As the economy accelerates into rapid growth, the Republican Party finds itself awkwardly retreating from years of doomsaying into a pose of world-weariness. Sure, things have gotten better, they concede, but everybody knew it would happen. “Mitt Romney knew the day would come when a president would be able to swagger into the House Chamber and lay claim to a burgeoning economic recovery,” writes Jon Ward. His evidence for Romney’s prescience about the inevitable recovery is a statement the Republican candidate made:
“I wouldn’t be going after this job if I thought the future was bleak. I would not want to be president — be on watch if you will — as America goes over a cliff. I would not want to take this job and this responsibility if I didn’t think the future is going to be extraordinarily bright.”
Right, except Romney wasn’t predicting this would happen regardless of who won the 2012 election.
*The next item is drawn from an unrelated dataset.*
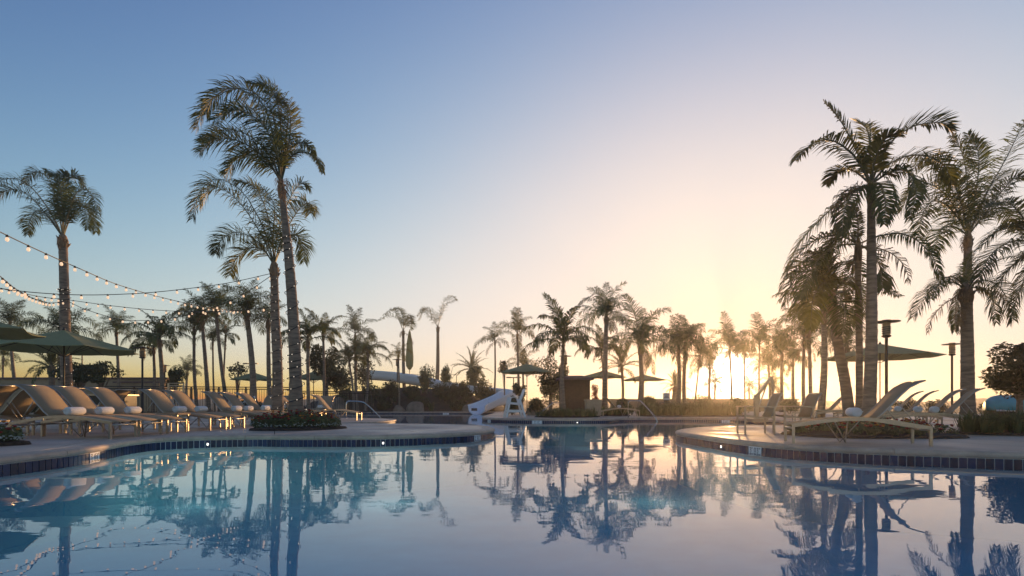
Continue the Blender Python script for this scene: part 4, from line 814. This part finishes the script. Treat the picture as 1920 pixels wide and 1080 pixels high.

He was predicting it would only happen if he won the election. (Ward does credit Obama’s policies, a bit, later in his story.) The whole Republican line was organized around the premise that the slowness of the recovery was not merely the inevitable outcome of a massive financial crisis but the tragically avoidable outcome of Obama’s failed economic agenda, which had made the problem worse. Here’s Mitt Romney’s speech at the Republican National Convention:
His policies have not helped create jobs. They’ve depressed them, and this I can tell you about where President Obama would take America. His plan to put taxes on small businesses won’t not add jobs. It will eliminate them. …
How confident was Romney that Obama’s job-killing policies would prevent the economy from recovering — 51 percent confident? 80 percent? No, he was 100 percent confident:
and his trillion dollar deficits, they slow our economy, restrain employment, and cause wages to stall. To the majority of Americans who now believe the future will not be better than the past, I can guarantee you this — if Barack Obama is reelected, you will be right.
Romney guaranteed the economy would get worse. The point here is not that the positive economic news proves that Obama’s economic policies have worked. The point is that the Republican analysis held, as a matter of metaphysical certainty, that the Obama economic program (stimulus, higher taxes on the rich, health care, clean energy, etc.) would make a strong recovery impossible. That analysis was wrong.